Não é a primeira vez que esses cálculos mirabolantes são apresentados em tom alarmista ao grande público. Na reforma da previdência de 2019, o rombo foi passado pelo INSS como sendo da ordem de R$ 319 bilhões. Após o anúncio, Bolsonaro na época não perdeu tempo e profetizou que, se a reforma não passar, vai faltar dinheiro para os salários. Desconfiada da lisura dos cálculos apresentados pelo INSS, a CPI da Previdência foi instituída por equipe multidisciplinar que dissecou por meses os números. E constatou estimativa tecnicamente imperfeita e não existência de déficit. O extremismo das contas serve para lançar questionamento sobre a metodologia usada, a falta de transparência do governo no trato desses números e o nítido propósito de usá-lo como forma de apelo social.

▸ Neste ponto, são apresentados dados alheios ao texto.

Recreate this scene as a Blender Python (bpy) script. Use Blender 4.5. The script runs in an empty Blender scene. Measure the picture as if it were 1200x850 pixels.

Por outro lado, apesar da aparente preocupação do governo com a solvência das contas previdenciárias, o mesmo tem tido conduta diversa na prática dos seus atos. Se houvesse de fato essa preocupação com o equilíbrio econômico-financeiro, Bolsonaro não teria tomado medidas que golpearam nos últimos anos a arrecadação da Previdência Social. Em 2019, a medida provisória n. 905, conhecida como "Carteira Verde e Amarela", isentou as empresas de pagarem a contribuição previdenciária. Nos anos de 2020 a 2021, a desoneração da folha permitiu às empresas substituir a contribuição previdenciária, de 20% sobre os salários dos empregados, por alíquota sobre a receita bruta, que varia de 1% a 4,5%. O corte no orçamento de gastos do INSS em 2022, por exemplo, enfraquece a estruturação dos servidores públicos federais no combate aos sonegadores da contribuição previdenciária.

Além disso, o governo não tem dado exemplo pois tem sido leniente com a inadimplência e a sonegação fiscal. As próprias empresas públicas estão acumulando débitos previdenciários e a União não tem pago sua cota em termos de contribuição direta ao sistema previdenciário na gestão tripartite.

Ao invés de criticar a revisão da vida toda, o presidente Jair Bolsonaro deveria ser o primeiro a defendê-la. Os trabalhadores contribuíram honestamente ao sistema previdenciário por décadas e no fim de suas vidas sofreram a pegadinha de usar somente parte do que pagaram. Não é demais lembrar que o presidente submeteu-se ao juramento constitucional consistente em "defender e cumprir a Constituição", além de "observar as leis". Nesse contexto, está na lei a necessidade de o aposentado receber a contraprestação daquilo que pagou. O INSS não vai gastar mais com a revisão, mas tão somente devolver em forma de parcelas a reserva matemática formada por toda uma vida. Como a revisão considera o passado contributivo, o chororô do governo recai em não querer devolver esse dinheiro.